╭─ DATA SHOWN

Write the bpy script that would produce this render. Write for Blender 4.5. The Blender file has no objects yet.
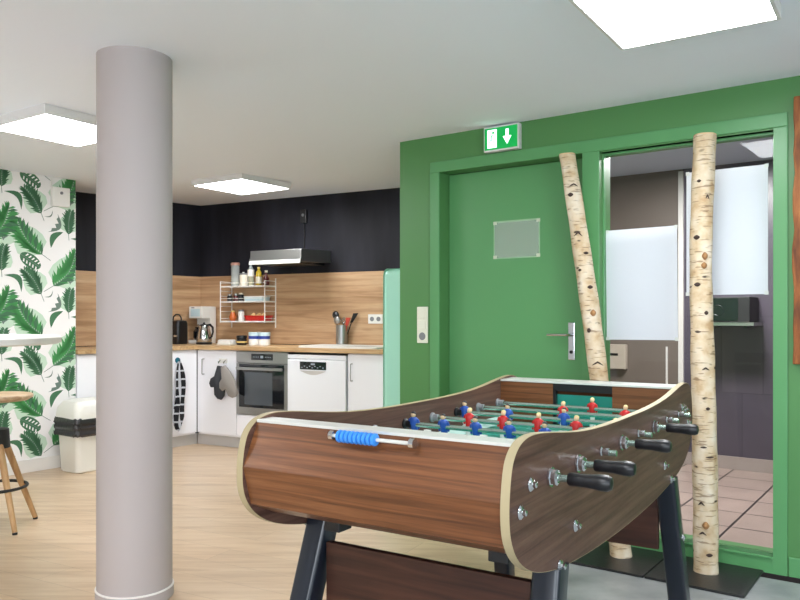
import bpy, bmesh, math, random
from mathutils import Vector, Matrix
random.seed(7)
R = math.radians
S = bpy.context.scene
C = S.collection

# ------------------------------------------------------------------ camera
cam_d = bpy.data.cameras.new('camera')
cam_d.sensor_width = 36.0
cam_d.lens = 36.0 * 760 / 800
cam_d.shift_y = 17 / 800
cam_d.clip_start = 0.05
cam = bpy.data.objects.new('camera', cam_d)
cam.location = (0, 0, 1.195)
cam.rotation_euler = (R(90), 0, 0)
C.objects.link(cam)
S.camera = cam

# ------------------------------------------------------------------ world, exposure, daylight
W = bpy.data.worlds.new('world'); S.world = W; W.use_nodes = True
bg = W.node_tree.nodes['Background']
bg.inputs[0].default_value = (0.85, 0.92, 1.0, 1); bg.inputs[1].default_value = 1.0
S.view_settings.view_transform = 'Standard'
S.view_settings.look = 'None'
S.view_settings.gamma = 1
S.view_settings.use_curve_mapping = False
S.view_settings.exposure = 0.38
LAMP_E = 24.0
DAY_E = 95.0

def area(name, loc, target, sx, sy, energy, col):
    d = bpy.data.lights.new(name, 'AREA'); d.shape = 'RECTANGLE'
    d.size = sx; d.size_y = sy; d.energy = energy; d.color = col
    o = bpy.data.objects.new(name, d); C.objects.link(o); o.location = loc
    o.rotation_euler = (Vector(target) - Vector(loc)).to_track_quat('-Z', 'Y').to_euler()
    return o
# daylight entering through the windows behind and left of the camera
area('daylight_rear_window', (-1.6, -3.05, 1.35), (-1.4, 4, 1.2), 3.4, 1.5, DAY_E, (0.86, 0.93, 1.0))
area('daylight_side_window', (2.6, -3.05, 1.35), (1.5, 4, 1.2), 2.4, 1.5, DAY_E * .8, (0.86, 0.93, 1.0))
area('inner_room_light', (1.9, 4.95, 2.36), (1.9, 4.95, 0), 0.5, 0.5, 80, (1.0, 0.97, 0.95))

# ------------------------------------------------------------------ materials
def rgb(r, g, b):
    f = lambda c: (c / 255 / 12.92) if c / 255 <= .04045 else ((c / 255 + .055) / 1.055) ** 2.4
    return (f(r), f(g), f(b), 1)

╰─

WHAT YOU NEED TO DO: Identify the lines that hold the word "objects". Copy every one of them.

WRITTEN RESPONSE:
Write the bpy script that would produce this render. Write for Blender 4.5. The Blender file has no objects yet.
cam = bpy.data.objects.new('camera', cam_d)
C.objects.link(cam)
    o = bpy.data.objects.new(name, d); C.objects.link(o); o.location = loc